En algún tiempo, cuando hablábamos de rescate, siempre había alguien que preguntaba quién era el cautivo. Ya sé que no es totalmente correcto, pues el rescate también lo es de cosas materiales, cuando el propietario ha sido despojado ilegalmente de ellas.
Pero lo cierto es que el término había asumido el valor que con mayor precisión ostentaba el vocablo redención. O sea, la liberación del cautivo mediante el pago de un precio o de una acción: la historia está llena de sustitución de cautivos –un libre por un cautivo–, y mucho podrían hablar de ello los Padres Mercedarios, bien conocedores de cuanto estamos diciendo.
La nueva dimensión del rescate está muy lejos de aquellas acepciones. No hay cautivo, tampoco secuestro ni secuestrador. Normalmente, y buscando un denominador común, lo que sí que existe es una gestión torpe, probablemente fraudulenta, que compromete supuestamente a terceros de buena fe o, en ocasiones, ni siquiera esto. Sí hay en cambio un rescatador dispuesto a ofrecer un dinero –que no es suyo– para encubrir la catastrófica situación.
¿Quién es capaz de ofrecer para el rescate un dinero que no es suyo? Sólo el sector público, principalmente el Estado, aunque en ocasiones podrían hacerlo las Administraciones autonómicas o municipales. ¿Y para qué se tiene que meter el sector público a remediar la gestión catastrófica de negocios privados? Esta pregunta me la he hecho muchas veces y todavía hoy no encuentro una respuesta satisfactoria.
Mi urgencia en encontrarla está en que los rescates aumentan en número y no en cantidad, porque los rescates financieros –denominación políticamente incorrecta– exigieron unos niveles de recursos que preferiría pensar que nunca más se repetirán.
Nunca he entendido por qué había que salvar las cajas de ahorro, o dedicar fondos a ayudar a los bancos que se veían constreñidos a asumirlas, cuando habría sido más barato –y si me apuran más justo– garantizar depósitos no especulativos y no correr un tupido velo como si no hubiera pasado nada.
Muchas subvenciones son para cubrir pérdidas por gastos generados por gestiones lamentables, y sin exigir responsabilidades a quienes las ejecutaron.

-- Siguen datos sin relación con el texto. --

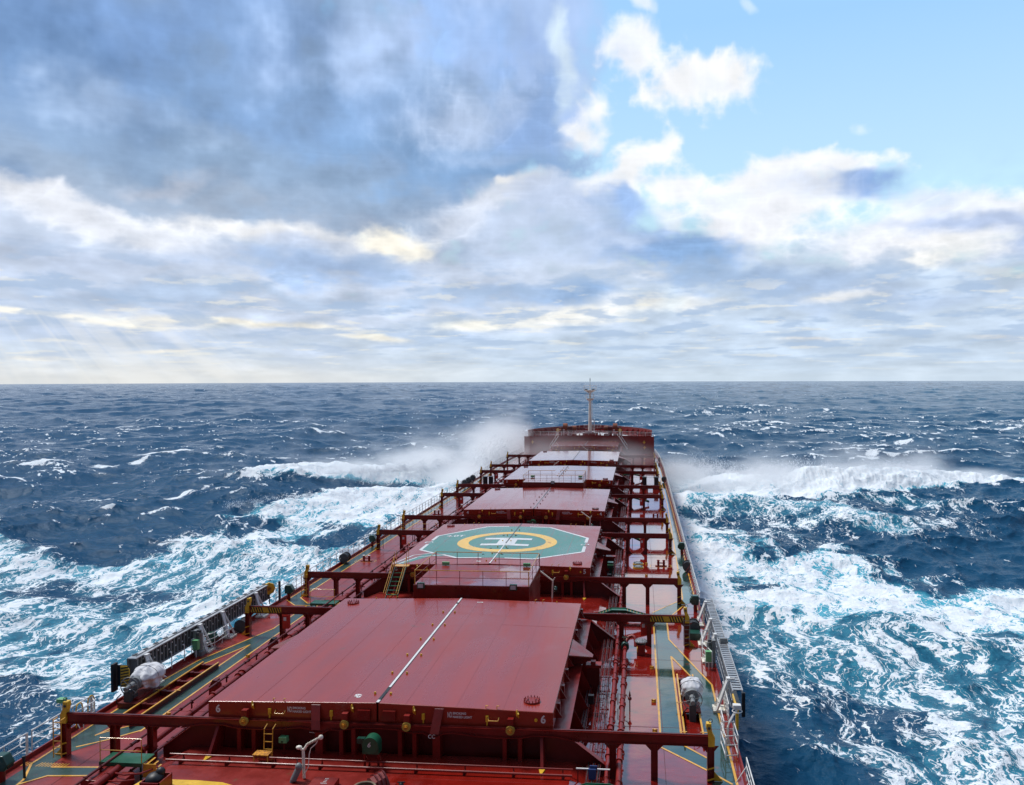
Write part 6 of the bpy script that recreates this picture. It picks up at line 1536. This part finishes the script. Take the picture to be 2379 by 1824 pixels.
def sea_mesh():
    a0, a1 = -43.5, 27.5; nc = 1240
    r0, r1 = 38.0, 5400.0; nr = 1120
    A = np.concatenate([np.linspace(-180, a0-3, 46), np.linspace(a0, a1, nc), np.linspace(a1+3, 180, 50)])
    s = np.linspace(r0**-.5, r1**-.5, nr); R = s**-2
    R = np.concatenate([[0.3, 8, 16, 24, 31], R])
    AA, RR = np.meshgrid(np.radians(A), R)
    x = CAMX + RR*np.sin(AA); y = RR*np.cos(AA)
    Z, DX, DY, foam, aer = sea_fields(x, y)
    kz = np.clip((4700-RR)/900, 0, 1)*np.clip(RR/14, 0, 1)
    dense = (AA > R_(a0-1)) & (AA < R_(a1+1)); kz = kz*np.where(dense, 1, .5)
    inship = (np.abs(x) < 15.2) & (y < 204) & (y > -45)
    Z = np.where(inship, np.minimum(Z, 2.0), Z); DX = np.where(inship, 0, DX); DY = np.where(inship, 0, DY)
    Z = np.minimum(Z, np.where(np.abs(x) < 19, 5.2, 9))
    X = x + DX*kz; Y = y + DY*kz; Zf = SEA + Z*kz
    nR, nC = X.shape
    co = np.stack([X, Y, Zf], -1).reshape(-1, 3).astype(np.float32)
    idx = np.arange(nR*nC).reshape(nR, nC)
    q = np.stack([idx[:-1,:-1], idx[:-1,1:], idx[1:,1:], idx[1:,:-1]], -1).reshape(-1, 4)[:, ::-1]
    me = bpy.data.meshes.new('sea'); nf = len(q)
    me.vertices.add(len(co)); me.vertices.foreach_set('co', co.ravel())
    me.loops.add(nf*4); me.loops.foreach_set('vertex_index', q.ravel().astype(np.int32))
    me.polygons.add(nf); me.polygons.foreach_set('loop_start', np.arange(0, nf*4, 4, dtype=np.int32)); me.polygons.foreach_set('loop_total', np.full(nf, 4, np.int32))
    me.polygons.foreach_set('use_smooth', np.ones(nf, bool)); me.update(calc_edges=True)
    for nme, arr in (('foam', foam), ('aer', aer)):
        at = me.attributes.new(nme, 'FLOAT', 'POINT'); at.data.foreach_set('value', arr.ravel().astype(np.float32))
    o = bpy.data.objects.new('sea', me); COL.objects.link(o); o['kind'] = 'structure'
    return o
sea = sea_mesh()
m, nt = nodes('sea_water'); g = N(nt); P = g.geo()
fo = g.n('ShaderNodeAttribute', attribute_name='foam').outputs['Fac']; ae_ = g.n('ShaderNodeAttribute', attribute_name='aer').outputs['Fac']
w1 = g.n('ShaderNodeTexNoise', {'Vector': P, 'Scale': .16, 'Detail': 4}).outputs['Color']
w2 = g.n('ShaderNodeTexNoise', {'Vector': P, 'Scale': .9, 'Detail': 4}).outputs['Color']
def sc_(v, f): return g.n('ShaderNodeVectorMath', {0: v, 'Scale': f}, operation='SCALE').outputs[0]
Pw = g.vmath('ADD', P, g.vmath('ADD', sc_(g.vmath('SUBTRACT', w1, (.5,.5,.5)), 7.0), sc_(g.vmath('SUBTRACT', w2, (.5,.5,.5)), 1.6)))
Ps = g.mapping(Pw, (1.0, .42, .4))
def lace(scale_, wid, vec=Ps):
    v = g.n('ShaderNodeTexVoronoi', {'Vector': vec, 'Scale': scale_}, feature='DISTANCE_TO_EDGE', voronoi_dimensions='2D').outputs['Distance']
    return g.mapr(v, 0.0, wid, 1.0, 0.0)
l1 = lace(.50, .14); l2 = lace(1.7, .20, g.mapping(Pw, (1.0, .36, .4), (0,0,.12))); l3 = lace(5.2, .30)
fb = g.noise(g.mapping(Pw, (1, .17, .5), (0,0,.10)), .55, 8, .68); fb2 = g.noise(g.mapping(P, (1, .45, 1)), 2.6, 7, .74)
fb3 = g.noise(g.mapping(P, (1, .30, 1), (0,0,-.08)), .085, 4, .6)
tex = g.math('ADD', g.math('ADD', g.math('MULTIPLY', l1, .11), g.math('MULTIPLY', l2, .16)), g.math('ADD', g.math('MULTIPLY', l3, .10), g.math('ADD', g.math('MULTIPLY', g.mapr(fb, .28, .72), .50), g.math('MULTIPLY', g.mapr(fb2, .28, .72), .13))))
t2 = g.mapr(tex, .16, .74, 0, 1, False)
fo2 = g.math('ADD', fo, g.math('MULTIPLY', g.math('MULTIPLY', g.math('SUBTRACT', fb3, .5), 1.3), g.math('MULTIPLY', fo, g.math('SUBTRACT', 1.25, fo))))
fm = g.mapr(g.math('ADD', t2, g.math('SUBTRACT', fo2, 1.0)), -.04, .12)
fm = g.math('MULTIPLY', fm, g.mapr(fo, .02, .16))
# colour of the water body: navy, turquoise where air is beaten into it
tint = g.mapr(g.math('ADD', ae_, g.math('MULTIPLY', g.math('SUBTRACT', fb, .5), .9)), .25, 1.0)
body = g.mix(g.noise(P, .02, 3), (.005, .050, .115), (.008, .074, .155))
tint = g.mapr(g.math('ADD', g.math('MULTIPLY', ae_, 1.05), g.math('MULTIPLY', g.math('SUBTRACT', fb, .5), 1.1)), .18, 1.0)
body = g.mix(tint, body, (.08, .44, .58))
fcol = g.mix(g.mapr(fb2, .3, .7), (.74, .84, .90), (.93, .95, .97))
colr = g.mix(fm, body, fcol)
bh = g.math('ADD', g.math('MULTIPLY', g.noise(g.mapping(P, (1, 1.7, 1)), .8, 8, .62), .42), g.math('ADD', g.math('MULTIPLY', g.noise(g.mapping(P, (1, 1.5, 1), (0,0,.5)), 3.1, 5, .6), .10), g.math('MULTIPLY', g.math('MULTIPLY', fm, tex), .25)))
bp = g.n('ShaderNodeBump', {'Strength': .55, 'Distance': 1.0, 'Height': bh}).outputs[0]
rgh = g.n('ShaderNodeMix', {0: fm, 2: .16, 3: .85}).outputs[0]
bs = g.n('ShaderNodeBsdfPrincipled', {'Base Color': colr, 'Roughness': rgh, 'IOR': 1.25, 'Normal': bp, 'Specular IOR Level': g.n('ShaderNodeMix', {0: fm, 2: .26, 3: .12}).outputs[0], 'Specular Tint': (.45,.70,.95,1)})
g.n('ShaderNodeOutputMaterial', {'Surface': bs.outputs[0]})
sea.data.materials.append(M['sea_water'])

# ================================================================ SPRAY AND MIST (real volumes over the water and the fore deck)
def volume(name, label, cat, x0, x1, y0, y1, z0, z1, dens, build, aniso=.35):
    m = MB(); m.box(x0, x1, y0, y1, z0, z1)
    mt, nt = nodes(name + '_air'); g = N(nt); P = g.geo()
    d = build(g, P)
    v = g.n('ShaderNodeVolumePrincipled', {'Color': (1,1,1,1), 'Density': g.math('MULTIPLY', d, dens), 'Anisotropy': aniso})
    g.n('ShaderNodeOutputMaterial', {'Volume': v.outputs[0]})
    mt.cycles.homogeneous_volume = False
    o = m.build(name, name + '_air'); o['kind'] = 'stuff'; o['label'] = label; o['category'] = cat
    return o
def fall(g, P, c, r, s0=.15, s1=1.0):
    v = g.n('ShaderNodeMapping', {'Vector': P, 'Location': c, 'Scale': r}, vector_type='TEXTURE').outputs[0]
    return g.mapr(g.vmath('LENGTH', v), s1, s0, 0, 1)
def cloudy(g, P, body, scale_, lo, hi, det=5, st=(.55, 1.0, 1.2)):
    n = g.noise(g.mapping(P, st, (0, .35, 0)), scale_, det, .62)
    e = g.mapr(g.math('ADD', n, g.math('MULTIPLY', g.math('SUBTRACT', body, 1.0), .62)), lo, hi, 0, 1, False)
    return g.math('MULTIPLY', e, e)
def union(g, xs):
    r = xs[0]
    for q in xs[1:]: r = g.math('MAXIMUM', r, q)
    return r
volume('bow_spray', 'white spray flung up and blown aft on the port side of the bow', 'spray', -78, -13, 152, 212, -8, 13, .60,
       lambda g, P: cloudy(g, P, union(g, [fall(g,P,(-20,186,-1),(20,18,13),0), fall(g,P,(-36,180,-4),(20,14,10),0), fall(g,P,(-52,174,-6),(20,12,7.5),0), fall(g,P,(-24,170,-5),(16,16,6),0)]), .13, -.08, .55))
volume('ridge_spray', 'white spray blowing off the breaking bow wave to starboard', 'spray', 14, 100, 150, 214, -8, 5.5, .30,
       lambda g, P: cloudy(g, P, union(g, [fall(g,P,(20,171,-5),(18,13,8.0),0), fall(g,P,(38,170,-4),(16,12,8.8),0), fall(g,P,(55,172,-3.8),(15,12,9.0),0), fall(g,P,(69,178,-4),(14,11,8.6),0), fall(g,P,(86,192,-6),(14,7,3.5),0)]), .17, -.06, .50))
volume('deck_mist', 'thin drifting mist over the fore deck and hatches 1 to 3', 'mist', -15, 17, 112, 184, .2, 9.5, .085,
       lambda g, P: cloudy(g, P, union(g, [fall(g,P,(-6,166,2),(24,34,8),0), fall(g,P,(9,150,2),(14,34,6),0), fall(g,P,(2,172,2),(22,12,5),0)]), .13, .16, .72, 5))
SC.cycles.volume_step_rate = 1.0; SC.cycles.volume_preview_step_rate = 1.0; SC.cycles.volume_max_steps = 256

# torn sheets and drops of water thrown up by the bow: countless small white droplets, one object per burst
def droplets(name, label, jets, seed):
    r = np.random.default_rng(seed); P_, S_ = [], []
    for (x, y, z, vx, vy, vz, n, spread, size) in jets:
        tt = r.uniform(0, 1, n)**.8; vx_, vy_, vz_ = vx + r.normal(0, spread, n), vy + r.normal(0, spread, n), np.abs(vz*(1 + r.normal(0, .16, n)))
        T_ = 2*vz_/9.8*.72; t = tt*T_
        P_.append(np.stack([x + vx_*t + r.normal(0,.25,n), y + vy_*t + r.normal(0,.25,n), z + vz_*t - 4.9*t*t], -1)); S_.append(size*(.25 + r.random(n)**3)*(1.1 - .6*tt))
    P_ = np.concatenate(P_); S_ = np.concatenate(S_); n = len(P_)
    o6 = np.array([(1,0,0),(-1,0,0),(0,1,0),(0,-1,0),(0,0,1),(0,0,-1)], float)
    st = np.stack([np.ones(n)*.8, np.ones(n)*.8, 1 + r.random(n)*1.2], -1)
    co = (P_[:,None,:] + o6[None]*(S_[:,None]*st)[:,None,:]*1.0).reshape(-1,3)
    f8 = np.array([(0,2,4),(2,1,4),(1,3,4),(3,0,4),(2,0,5),(1,2,5),(3,1,5),(0,3,5)])
    fc = (f8[None] + 6*np.arange(n)[:,None,None]).reshape(-1,3)
    me = bpy.data.meshes.new(name); me.vertices.add(len(co)); me.vertices.foreach_set('co', co.astype(np.float32).ravel())
    me.loops.add(len(fc)*3); me.loops.foreach_set('vertex_index', fc.ravel().astype(np.int32)); me.polygons.add(len(fc))
    me.polygons.foreach_set('loop_start', np.arange(0, len(fc)*3, 3, dtype=np.int32)); me.polygons.foreach_set('loop_total', np.full(len(fc), 3, np.int32))
    me.polygons.foreach_set('use_smooth', np.ones(len(fc), bool)); me.update(calc_edges=True)
    o = bpy.data.objects.new(name, me); COL.objects.link(o); o['kind'] = 'stuff'; o['label'] = label; o['category'] = 'spray'; me.materials.append(M['spray_white'])
m, nt = nodes('spray_white'); g = N(nt)
d1 = g.n('ShaderNodeBsdfDiffuse', {'Color': (.95,.97,1,1)}).outputs[0]; d2 = g.n('ShaderNodeBsdfTranslucent', {'Color': (.95,.97,1,1)}).outputs[0]
g.n('ShaderNodeOutputMaterial', {'Surface': g.n('ShaderNodeMixShader', {0: .4, 1: d1, 2: d2}).outputs[0]})
rr = random.Random(4)
def along(pts, n, vz, out, cnt, size, z0, wind, jit=2.0, env=None):
    js = []; L_ = [math.dist(a, b) for a, b in zip(pts, pts[1:])]; tot = sum(L_)
    for i in range(n):
        q = rr.random(); s = q*tot; k = 0
        while k < len(L_)-1 and s > L_[k]: s -= L_[k]; k += 1
        f = s/L_[k]; x = pts[k][0]*(1-f)+pts[k+1][0]*f + rr.gauss(0, jit*.6); y = pts[k][1]*(1-f)+pts[k+1][1]*f + rr.gauss(0, jit)
        e = env(q) if env else 1; hump = e*(.45+.55*rr.random())
        js.append((x, y, z0, out[0]*rr.uniform(.4,1.3)+wind[0], out[1]+wind[1]*rr.random(), vz*hump, int(cnt*(.4+e)), .55+.5*rr.random(), size))
    return js
hump = lambda q: .35 + .65*abs(math.sin(q*9.4+.5))**.7*(1 if q < .72 else max(0, 1-(q-.72)*3.2))
droplets('spray_drops', 'torn white sheets of water along the crest of the starboard bow wave',
         along([(15.5,172),(30,173),(46,173),(60,176),(74,186)], 420, 7.5, (.8,-.3), 70, .085, -3.4, (.8,-2.0), 1.6, hump), 1)
droplets('spray_drops', 'torn white sheets of water bursting up beside the port bow',
         along([(-15.5,190),(-17,180),(-28,177),(-44,174),(-58,171)], 420, 12.0, (-1.2,-.5), 80, .10, -3.8, (-.8,-2.6), 1.8, lambda q: max(.25, 1.05-.85*q)), 2)
droplets('spray_drops', 'white froth tossed up along the second port wave',
         along([(-15.5,160),(-30,156),(-44,150),(-55,140),(-57,132)], 120, 4.0, (-.8,-.4), 40, .07, -5.2, (-.3,-1.2), 1.6), 3)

Se trata en estos casos de rescates encubiertos de actividades que se califican por el sector público de interés general, aunque quizá lo general no pase de particular.
Ahora el Estado parece dispuesto a rescatar cuatro autopistas de peaje, dos de ellas en Madrid, que al parecer no eran de tanto interés público como se decía, porque basta circular por ellas, no importa día ni hora, para comprobar que conducimos en solitario.
¿Por qué el sector público tiene que involucrarse en los negocios privados? ¿Por qué avalar, por ejemplo, sus créditos para beneplácito de los acreedores?
El buen empresario tiene derecho al beneficio, resultado de su buena gestión, y el empresario malo, gestor erróneo, indolente o fraudulento, tiene la obligación de soportar la pérdida y, cuando sea insoportable, concursar, quebrar y cerrar el negocio.